[Stored records]
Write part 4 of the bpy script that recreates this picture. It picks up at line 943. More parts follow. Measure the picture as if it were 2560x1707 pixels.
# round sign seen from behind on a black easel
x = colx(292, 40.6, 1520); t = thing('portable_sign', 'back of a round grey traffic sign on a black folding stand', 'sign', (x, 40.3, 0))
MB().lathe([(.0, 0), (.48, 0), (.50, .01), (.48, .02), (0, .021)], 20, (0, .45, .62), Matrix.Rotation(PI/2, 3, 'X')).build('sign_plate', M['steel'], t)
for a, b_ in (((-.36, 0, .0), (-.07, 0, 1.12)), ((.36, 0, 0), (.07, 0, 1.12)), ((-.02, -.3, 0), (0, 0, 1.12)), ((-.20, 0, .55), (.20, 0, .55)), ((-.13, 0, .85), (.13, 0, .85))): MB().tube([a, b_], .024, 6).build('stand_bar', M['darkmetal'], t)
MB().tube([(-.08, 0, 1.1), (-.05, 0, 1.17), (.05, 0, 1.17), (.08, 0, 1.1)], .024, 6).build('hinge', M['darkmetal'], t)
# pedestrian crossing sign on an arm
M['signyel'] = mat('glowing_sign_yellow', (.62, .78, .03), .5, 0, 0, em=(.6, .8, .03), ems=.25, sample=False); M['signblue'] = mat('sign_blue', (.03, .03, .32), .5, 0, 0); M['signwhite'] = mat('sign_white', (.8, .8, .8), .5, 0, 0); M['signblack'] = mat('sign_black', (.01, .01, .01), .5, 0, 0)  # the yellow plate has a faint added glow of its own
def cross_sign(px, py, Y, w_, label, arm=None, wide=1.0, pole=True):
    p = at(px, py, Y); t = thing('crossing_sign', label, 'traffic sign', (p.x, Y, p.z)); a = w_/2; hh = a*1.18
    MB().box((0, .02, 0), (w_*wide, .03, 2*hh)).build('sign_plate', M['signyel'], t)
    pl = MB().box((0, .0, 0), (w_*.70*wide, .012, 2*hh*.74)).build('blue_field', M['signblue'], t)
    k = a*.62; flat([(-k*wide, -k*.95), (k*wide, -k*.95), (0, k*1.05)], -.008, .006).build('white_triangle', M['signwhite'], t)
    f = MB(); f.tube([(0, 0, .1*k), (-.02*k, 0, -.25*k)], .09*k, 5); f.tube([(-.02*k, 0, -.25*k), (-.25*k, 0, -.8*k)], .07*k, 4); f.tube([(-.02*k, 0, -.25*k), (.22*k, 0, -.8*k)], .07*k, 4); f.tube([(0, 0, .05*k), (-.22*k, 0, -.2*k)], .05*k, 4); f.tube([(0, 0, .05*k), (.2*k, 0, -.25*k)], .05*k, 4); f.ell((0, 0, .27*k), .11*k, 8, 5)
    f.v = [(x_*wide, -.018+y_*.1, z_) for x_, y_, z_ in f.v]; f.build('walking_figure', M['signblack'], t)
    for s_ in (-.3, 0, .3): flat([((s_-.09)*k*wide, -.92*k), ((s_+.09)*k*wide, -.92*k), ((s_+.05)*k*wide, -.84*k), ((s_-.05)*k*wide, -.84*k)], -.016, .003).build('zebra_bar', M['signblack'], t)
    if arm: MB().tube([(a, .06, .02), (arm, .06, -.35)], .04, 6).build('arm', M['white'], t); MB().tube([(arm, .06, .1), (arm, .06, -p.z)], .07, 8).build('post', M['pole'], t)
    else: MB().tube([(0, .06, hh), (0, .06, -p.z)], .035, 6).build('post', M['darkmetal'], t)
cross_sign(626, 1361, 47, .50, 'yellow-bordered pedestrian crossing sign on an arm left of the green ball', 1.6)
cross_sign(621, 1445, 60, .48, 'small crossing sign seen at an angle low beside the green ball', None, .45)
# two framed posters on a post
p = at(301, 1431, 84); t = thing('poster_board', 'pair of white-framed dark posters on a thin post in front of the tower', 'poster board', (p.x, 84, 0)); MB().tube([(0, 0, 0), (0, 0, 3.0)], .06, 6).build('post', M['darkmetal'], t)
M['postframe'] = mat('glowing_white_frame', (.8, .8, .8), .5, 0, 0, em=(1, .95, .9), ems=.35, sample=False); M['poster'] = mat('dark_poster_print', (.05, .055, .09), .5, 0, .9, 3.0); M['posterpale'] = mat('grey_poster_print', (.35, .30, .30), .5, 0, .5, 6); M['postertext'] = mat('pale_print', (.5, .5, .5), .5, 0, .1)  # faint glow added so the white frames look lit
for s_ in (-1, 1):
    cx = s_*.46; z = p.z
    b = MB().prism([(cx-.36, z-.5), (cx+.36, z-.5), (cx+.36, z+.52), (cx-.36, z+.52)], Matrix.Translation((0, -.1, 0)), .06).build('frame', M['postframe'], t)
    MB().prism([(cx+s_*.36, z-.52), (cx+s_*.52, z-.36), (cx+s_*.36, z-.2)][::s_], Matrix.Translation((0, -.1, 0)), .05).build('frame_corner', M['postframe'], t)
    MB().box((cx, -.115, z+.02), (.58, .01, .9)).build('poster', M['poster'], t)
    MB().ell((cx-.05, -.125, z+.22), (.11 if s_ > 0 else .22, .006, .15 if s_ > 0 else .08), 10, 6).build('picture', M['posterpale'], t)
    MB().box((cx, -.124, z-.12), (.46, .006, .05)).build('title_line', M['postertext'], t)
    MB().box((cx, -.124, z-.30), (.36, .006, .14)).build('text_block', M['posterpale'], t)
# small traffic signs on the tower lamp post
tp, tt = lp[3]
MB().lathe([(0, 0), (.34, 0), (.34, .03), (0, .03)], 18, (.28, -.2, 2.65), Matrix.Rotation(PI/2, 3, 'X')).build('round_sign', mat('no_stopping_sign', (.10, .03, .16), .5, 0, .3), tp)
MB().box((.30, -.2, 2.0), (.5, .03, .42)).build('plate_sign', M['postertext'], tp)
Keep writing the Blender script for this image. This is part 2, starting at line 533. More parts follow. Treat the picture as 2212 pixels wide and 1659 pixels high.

■ **GIVEN PROBLEM**: Extract all lines as given.

■ **COMPLETED TASK**:
Write part 4 of the bpy script that recreates this picture. It picks up at line 943. More parts follow. Measure the picture as if it were 2560x1707 pixels.
# round sign seen from behind on a black easel
x = colx(292, 40.6, 1520); t = thing('portable_sign', 'back of a round grey traffic sign on a black folding stand', 'sign', (x, 40.3, 0))
MB().lathe([(.0, 0), (.48, 0), (.50, .01), (.48, .02), (0, .021)], 20, (0, .45, .62), Matrix.Rotation(PI/2, 3, 'X')).build('sign_plate', M['steel'], t)
for a, b_ in (((-.36, 0, .0), (-.07, 0, 1.12)), ((.36, 0, 0), (.07, 0, 1.12)), ((-.02, -.3, 0), (0, 0, 1.12)), ((-.20, 0, .55), (.20, 0, .55)), ((-.13, 0, .85), (.13, 0, .85))): MB().tube([a, b_], .024, 6).build('stand_bar', M['darkmetal'], t)
MB().tube([(-.08, 0, 1.1), (-.05, 0, 1.17), (.05, 0, 1.17), (.08, 0, 1.1)], .024, 6).build('hinge', M['darkmetal'], t)
# pedestrian crossing sign on an arm
M['signyel'] = mat('glowing_sign_yellow', (.62, .78, .03), .5, 0, 0, em=(.6, .8, .03), ems=.25, sample=False); M['signblue'] = mat('sign_blue', (.03, .03, .32), .5, 0, 0); M['signwhite'] = mat('sign_white', (.8, .8, .8), .5, 0, 0); M['signblack'] = mat('sign_black', (.01, .01, .01), .5, 0, 0)  # the yellow plate has a faint added glow of its own
def cross_sign(px, py, Y, w_, label, arm=None, wide=1.0, pole=True):
    p = at(px, py, Y); t = thing('crossing_sign', label, 'traffic sign', (p.x, Y, p.z)); a = w_/2; hh = a*1.18
    MB().box((0, .02, 0), (w_*wide, .03, 2*hh)).build('sign_plate', M['signyel'], t)
    pl = MB().box((0, .0, 0), (w_*.70*wide, .012, 2*hh*.74)).build('blue_field', M['signblue'], t)
    k = a*.62; flat([(-k*wide, -k*.95), (k*wide, -k*.95), (0, k*1.05)], -.008, .006).build('white_triangle', M['signwhite'], t)
    f = MB(); f.tube([(0, 0, .1*k), (-.02*k, 0, -.25*k)], .09*k, 5); f.tube([(-.02*k, 0, -.25*k), (-.25*k, 0, -.8*k)], .07*k, 4); f.tube([(-.02*k, 0, -.25*k), (.22*k, 0, -.8*k)], .07*k, 4); f.tube([(0, 0, .05*k), (-.22*k, 0, -.2*k)], .05*k, 4); f.tube([(0, 0, .05*k), (.2*k, 0, -.25*k)], .05*k, 4); f.ell((0, 0, .27*k), .11*k, 8, 5)
    f.v = [(x_*wide, -.018+y_*.1, z_) for x_, y_, z_ in f.v]; f.build('walking_figure', M['signblack'], t)
    for s_ in (-.3, 0, .3): flat([((s_-.09)*k*wide, -.92*k), ((s_+.09)*k*wide, -.92*k), ((s_+.05)*k*wide, -.84*k), ((s_-.05)*k*wide, -.84*k)], -.016, .003).build('zebra_bar', M['signblack'], t)
    if arm: MB().tube([(a, .06, .02), (arm, .06, -.35)], .04, 6).build('arm', M['white'], t); MB().tube([(arm, .06, .1), (arm, .06, -p.z)], .07, 8).build('post', M['pole'], t)
    else: MB().tube([(0, .06, hh), (0, .06, -p.z)], .035, 6).build('post', M['darkmetal'], t)
cross_sign(626, 1361, 47, .50, 'yellow-bordered pedestrian crossing sign on an arm left of the green ball', 1.6)
cross_sign(621, 1445, 60, .48, 'small crossing sign seen at an angle low beside the green ball', None, .45)
# two framed posters on a post
p = at(301, 1431, 84); t = thing('poster_board', 'pair of white-framed dark posters on a thin post in front of the tower', 'poster board', (p.x, 84, 0)); MB().tube([(0, 0, 0), (0, 0, 3.0)], .06, 6).build('post', M['darkmetal'], t)
M['postframe'] = mat('glowing_white_frame', (.8, .8, .8), .5, 0, 0, em=(1, .95, .9), ems=.35, sample=False); M['poster'] = mat('dark_poster_print', (.05, .055, .09), .5, 0, .9, 3.0); M['posterpale'] = mat('grey_poster_print', (.35, .30, .30), .5, 0, .5, 6); M['postertext'] = mat('pale_print', (.5, .5, .5), .5, 0, .1)  # faint glow added so the white frames look lit
for s_ in (-1, 1):
    cx = s_*.46; z = p.z
    b = MB().prism([(cx-.36, z-.5), (cx+.36, z-.5), (cx+.36, z+.52), (cx-.36, z+.52)], Matrix.Translation((0, -.1, 0)), .06).build('frame', M['postframe'], t)
    MB().prism([(cx+s_*.36, z-.52), (cx+s_*.52, z-.36), (cx+s_*.36, z-.2)][::s_], Matrix.Translation((0, -.1, 0)), .05).build('frame_corner', M['postframe'], t)
    MB().box((cx, -.115, z+.02), (.58, .01, .9)).build('poster', M['poster'], t)
    MB().ell((cx-.05, -.125, z+.22), (.11 if s_ > 0 else .22, .006, .15 if s_ > 0 else .08), 10, 6).build('picture', M['posterpale'], t)
    MB().box((cx, -.124, z-.12), (.46, .006, .05)).build('title_line', M['postertext'], t)
    MB().box((cx, -.124, z-.30), (.36, .006, .14)).build('text_block', M['posterpale'], t)
# small traffic signs on the tower lamp post
tp, tt = lp[3]
MB().lathe([(0, 0), (.34, 0), (.34, .03), (0, .03)], 18, (.28, -.2, 2.65), Matrix.Rotation(PI/2, 3, 'X')).build('round_sign', mat('no_stopping_sign', (.10, .03, .16), .5, 0, .3), tp)
MB().box((.30, -.2, 2.0), (.5, .03, .42)).build('plate_sign', M['postertext'], tp)
Keep writing the Blender script for this image. This is part 2, starting at line 533. More parts follow. Treat the picture as 2212 pixels wide and 1659 pixels high.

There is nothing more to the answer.